I tried to multiply two independent binomials, each distributed with $n=2$ and probability p. So using the piecewise function for $P(XY),$ I have $$P(Z=z) = P(XY = xy) = \sum_{xy=z} z \cdot P(X=x, Y=y)$$ leading to $Z \sim \text {Binom}\ (4,p)$. But using the piecewise function to compute $E[XY]$...I got $4p^2.$ But if $Z \sim \text {Binom}\ (4,p),$ the expectation should be $4p.$ Could someone let me know where I went wrong?
Thank you in advance.
On
We have
$$\begin{align*} \mathsf P(Z=0) &=\mathsf P(X=0,Y=0)+2\cdot \mathsf P(X=0,Y=1)+2\cdot \mathsf P(X=0,Y=2)\\\\ &=(1-p)^4+4p(1-p)^3+2p^2(1-p)^2 \end{align*}$$
and
$$\begin{align*} \mathsf P(Z=1) &=\mathsf P(X=1,Y=1)\\\\ &=\mathsf 4p^2(1-p)^2 \end{align*}$$
and
$$\begin{align*} \mathsf P(Z=2) &=2\cdot\left(\mathsf P(X=1,Y=2)\right)\\\\ &=4p^3(1-p) \end{align*}$$
and
$$\begin{align*} \mathsf P(Z=4) &=\mathsf P(X=2,Y=2)\\\\ &=p^4 \end{align*}$$
Hence we get the pmf
$$ p_{Z}(z)= \begin{cases} (1-p)^4+4p(1-p)^3+2p^2(1-p)^2 & z=0 \\ 4p^2(1-p)^2 & z=1 \\ 4p^3(1-p) & z=2 \\ p^4 & z=4 \\ \end{cases} $$
It would behoove you to check that the respective probabilities sum to $1$.
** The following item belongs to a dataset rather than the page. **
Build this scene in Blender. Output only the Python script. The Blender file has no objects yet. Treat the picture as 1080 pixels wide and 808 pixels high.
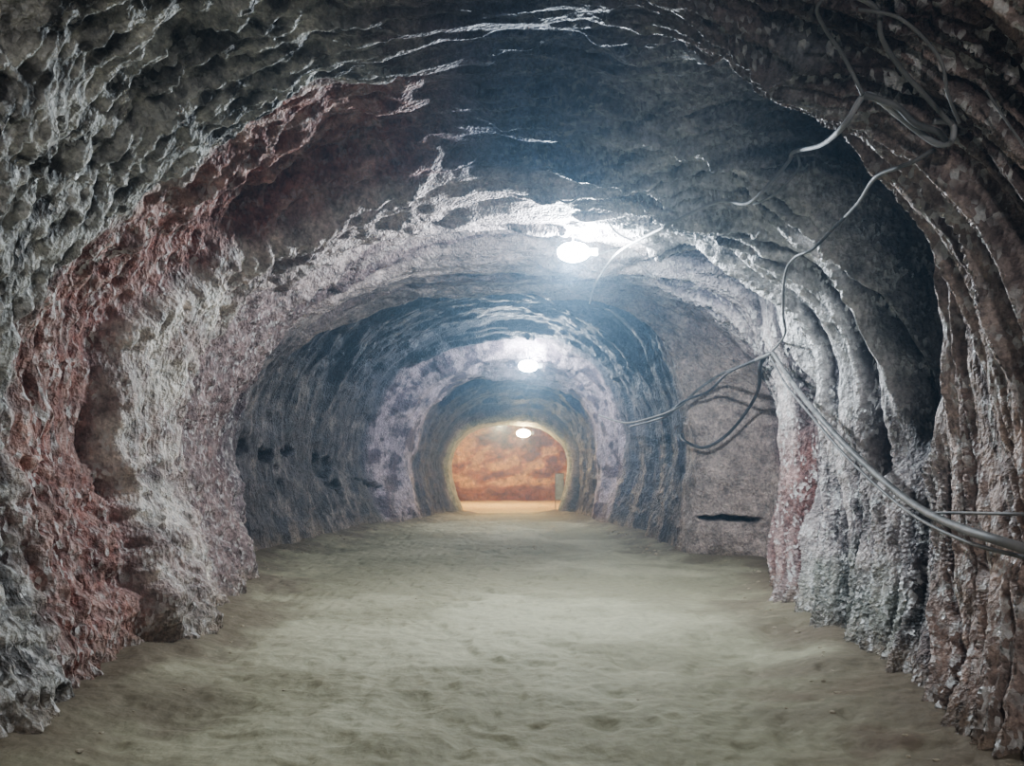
import bpy, math, random
import numpy as np
from mathutils import Vector
from mathutils.bvhtree import BVHTree
random.seed(4); np.random.seed(4)
sc = bpy.context.scene
try: sc.view_settings.look = 'AgX - Medium High Contrast'
except Exception as ex: print(ex)
F = 780.0; CAMH = 1.5; HX, HY = 540.0, 500.0

# ------------------------------------------------------------ noise
def _h(ix, iy, iz, seed):
    n = (ix*374761393 + iy*668265263 + iz*2147483647 + seed*1274126177) & 0xffffffff
    n = ((n ^ (n >> 13)) * 1274126177) & 0xffffffff
    n = ((n ^ (n >> 16)) * 2246822519) & 0xffffffff
    return ((n ^ (n >> 15)) & 0xffff) / 65535.0
def vn(x, y, z, seed=0):
    x, y, z = np.broadcast_arrays(x, y, z)
    fx, fy, fz = np.floor(x), np.floor(y), np.floor(z)
    ix, iy, iz = fx.astype(np.int64), fy.astype(np.int64), fz.astype(np.int64)
    tx, ty, tz = x-fx, y-fy, z-fz
    s = lambda t: t*t*t*(t*(t*6-15)+10)
    tx, ty, tz = s(tx), s(ty), s(tz)
    r = 0
    for dx in (0, 1):
        wx = tx if dx else 1-tx
        for dy in (0, 1):
            wy = ty if dy else 1-ty
            for dz in (0, 1):
                wz = tz if dz else 1-tz
                r = r + wx*wy*wz*_h(ix+dx, iy+dy, iz+dz, seed)
    return r*2-1
def fbm(x, y, z, o=4, seed=0, g=0.5):
    r = 0; a = 1; t = 0
    for i in range(o):
        r = r + a*vn(x, y, z, seed+i*17); t += a
        x, y, z, a = x*2.03+3.1, y*2.03+1.7, z*2.03+5.3, a*g
    return r/t
def ridge(x, y, z, o=3, seed=0, g=0.5):
    r = 0; a = 1; t = 0
    for i in range(o):
        r = r + a*(1-2*np.abs(vn(x, y, z, seed+i*31))); t += a
        x, y, z, a = x*2.03+3.1, y*2.03+1.7, z*2.03+5.3, a*g
    return r/t
def ss(a, b, x):
    t = np.clip((x-a)/(b-a), 0, 1); return t*t*(3-2*t)
def bell(x, a, b, f):
    return ss(a-f, a+f, x)*(1-ss(b-f, b+f, x))

# ------------------------------------------------------------ tunnel profile stations
#        y    aL   aR   top  k
ST = [(-6.0, 3.0, 2.8, 4.6, .14), (3.0, 2.95, 2.75, 4.6, .14), (4.0, 3.0, 2.85, 4.6, .14),
      (5.0, 3.2, 3.05, 4.62, .13), (6.0, 3.40, 3.25, 4.65, .13), (6.5, 3.4, 3.3, 4.6, .12), (8.0, 3.55, 3.45, 4.5, .10),
      (9.4, 3.72, 3.7, 4.5, .08), (10.3, 3.75, 4.0, 4.5, .06), (11.0, 4.35, 4.25, 4.55, .05), (12.3, 4.65, 4.3, 4.6, .05),
      (13.0, 4.7, 3.25, 4.65, .05), (13.6, 4.7, 3.2, 5.3, .06), (16.0, 4.7, 3.4, 5.5, .08), (20.0, 4.5, 3.4, 5.5, .10),
      (21.4, 4.05, 3.2, 5.3, .12), (22.0, 3.7, 3.05, 5.0, .12), (23.0, 3.15, 2.85, 4.65, .12), (24.0, 3.1, 2.75, 4.6, .12),
      (27.0, 2.75, 2.45, 4.15, .12), (27.7, 2.35, 2.1, 3.5, .2), (28.4, 2.3, 2.05, 3.4, .2),
      (29.6, 4.4, 4.3, 4.8, .1), (44.0, 4.6, 4.6, 4.8, .1)]
ST = np.array(ST)
ys = np.concatenate([np.linspace(-6, 2.4, 70)[:-1], np.geomspace(2.4, 29.6, 940), np.linspace(29.8, 43.9, 60)])
NT = 680
t = np.linspace(0, 1, NT)
Y, T = np.meshgrid(ys, t, indexing='ij')
aL, aR, top, kk = [np.interp(Y, ST[:, 0], ST[:, i]) for i in (1, 2, 3, 4)]
aL = aL + 0.10*vn(Y*0.9, 3.3, 0.2, 5); aR = aR + 0.10*vn(Y*0.8, 8.3, 0.2, 6)
zc = 1.7
LOW = 0.19
side = np.where(T < .5, -1, 1)
tt = np.where(T < .5, T, 1-T)
low = tt < LOW
zl = -0.4 + (zc+0.4)*(tt/LOW)
th = (tt-LOW)/(0.5-LOW)*math.pi/2
a = np.where(T < .5, aL, aR)
n = 2.35
xl = a*(1-kk*np.clip(1-zl/zc, 0, 1.2)**1.5)
xu = a*np.clip(np.cos(th), 0, 1)**(2/n)
zu = zc+(top-zc)*np.clip(np.sin(th), 0, 1)**(2/n)
X = side*np.where(low, xl, xu)
Z = np.where(low, zl, zu)
P = np.stack([X, Y, Z], -1)
S = np.where(T < .5, -1, 1)*(0.5-tt)*14
def normals(P):
    du = np.gradient(P, axis=0); dv = np.gradient(P, axis=1)
    nn = np.cross(du, dv); nn /= (np.linalg.norm(nn, axis=-1, keepdims=True)+1e-9)
    return nn
N = normals(P)
C = np.stack([0*X, Y, 0*X+2.0], -1)
sg = np.sign(((C-P)*N).sum(-1))
sgm = np.where(np.median(sg) > 0, 1, -1)
N = N*sgm
x, y, z = X, Y, Z
right = ss(0.3, 1.6, x); left = ss(0.3, 1.6, -x)
ceil = ss(3.2, 4.2, z)
near = 1-ss(9.5, 12, y)
# --- base undulation
w1 = fbm(x*.5, y*.5, z*.5, 3, 11)
D = 0.20*w1 + 0.06*ridge(x*1.1+w1, y*1.1, z*1.1, 4, 20)*(1-.5*right*near)
# shell-like plates broken off the roof, running round the section
q = fbm(S*.30+.5*w1, y*1.5+.10*S, z*.15, 4, 40)*5
fq = np.floor(q); fr = q-fq
D += (0.10*(fq+ss(.7, 1, fr)))*(0.3+0.7*ceil)*0.7
q2 = fbm(S*.9+.5*w1, y*3.2, z*.3, 3, 47)*4
f2 = np.floor(q2)
D += .035*(f2+ss(.8, 1, q2-f2))*(.3+.7*ceil)
# cutter flutes, right wall
S2 = np.where(S > 0, S, 0)
lean = 0.30*S2 + .12*np.sin(S2*.9)
uw = y + lean + 0.22*fbm(y*.6, S*.4, 2.2, 2, 60)
uu = uw
fl = ridge(uu*3.2, S*.20, 1.3, 2, 70, .5)
fl2 = ridge(uu*8.0, S*.34, 4.3, 2, 75, .55)
fl3 = ridge(uu*19.0, S*.6, 6.3, 2, 77, .55)
wfl = right*near
D += wfl*(0.16*fl+0.10*fl2+.038*fl3)
ul = y + 0.10*np.minimum(S, 0) + 0.22*fbm(y*.6, S*.4, 2.2, 2, 60)
fll = ridge(ul*2.4, S*.35, 1.3, 3, 80, .55)
fll2 = ridge(ul*7, S*3.2, 9.3, 3, 85, .6)
wl = left*near
D += wl*(0.06*fll+0.035*fll2)
# angular spalling on the left wall
qa = (fbm(ul*2.6, S*2.2+ul, 5.5, 3, 160)*5)
fa = np.floor(qa)
D += wl*.030*(fa+ss(.75, 1, qa-fa))
# pick marks in slanting rows
pk = vn(y*15+S*2.0, S*8-y*2.0, 3.3, 90)
D += (0.010+.022*left)*pk*(1-ss(9, 14, y))*(1-.6*ceil) + 0.02*fbm(x*6, y*6, z*6, 3, 95)*(1-.5*wfl)
# --- specific forms
niche = bell(y+0.15*(z-3), 5.0, 6.3, .2)*right*bell(z, 1.6, 4.3, .3)
D -= 0.50*niche
nich2 = bell(y, 8.2, 9.8, .3)*bell(x, 1.9, 3.3, .25)*ss(3.0, 3.8, z)
D -= 0.40*nich2
nich3 = bell(y+lean*.4-1.2, 7.3, 7.8, .15)*right*bell(z, .9, 2.6, .3)
D -= .22*nich3
jag = 0.30*fbm(S*1.2, y*.5, 1.1, 4, 99)
yl = y + jag - 1.1*ss(2.2, 4.2, z)
groove = bell(yl, 5.35, 6.0, .2)*left
D -= 0.09*groove
D += 0.22*bell(yl, 6.12, 7.3, .09)*left
D -= 0.16*bell(y+jag, 9.2, 10.2, .3)*ceil
D += 0.18*bell(y+1.5*jag, 7.0, 8.2, .08)*ceil
D = np.where(Y > 27, D*0.45, D)
hole = 0*D
jg2 = fbm(y*2.2, z*2.5, 0*z+.5, 3, 151)
for (hy, hz, ry, rz) in ((12.6, 2.0, .5, .16), (15.6, 1.95, .6, .09), (18.3, 1.75, .9, .32), (19.2, 1.2, .5, .15), (14.4, 1.7, .3, .3), (21, 1.3, .3, .1)):
    e_ = 1-(((y-hy+.7*jg2)/ry)**2+((z-hz-.35*jg2)/rz)**2)
    hole = np.maximum(hole, ss(-.2, .5, e_)*left)
D -= 0.20*hole
P2 = P + N*D[..., None]
jx = fbm(X*5, Z*3, 0*X+.3, 3, 152)
slit = ss(0, .6, 1-(((X-3.72)/.46)**4+((Z-.73+.05*(X-3.7)-.07*jx)/(.055+.03*jx))**2))*bell(Y, 12.1, 13.3, .1)
P2[..., 1] += 0.35*slit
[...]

If $$X \sim \operatorname{Binomial}(2,p), \quad Y \sim \operatorname{Binomial}(2,p), \\ Z = XY, \quad W \sim \operatorname{Binomial}(4,p),$$ and $X$ and $Y$ are independent, then $$\begin{align*} \Pr[Z = 1] &= \Pr[XY = 1] \\ &= \Pr[(X = 1) \cap (Y = 1)] \\ &= \Pr[X = 1]\Pr[Y = 1] \\ &= \left(\binom{2}{1}p^1 (1-p)^{2-1}\right)^2 \\ &= 4p^2(1-p)^2. \end{align*}$$ However, $$\Pr[W = 1] = \binom{4}{1} p^1 (1-p)^{4-1} = 4p(1-p)^3 \ne \Pr[Z = 1],$$ demonstrating $W$ and $Z$ are not identically distributed.
In fact, it is the sum of independent and identically distributed binomial random variables that are also binomially distributed, not the product.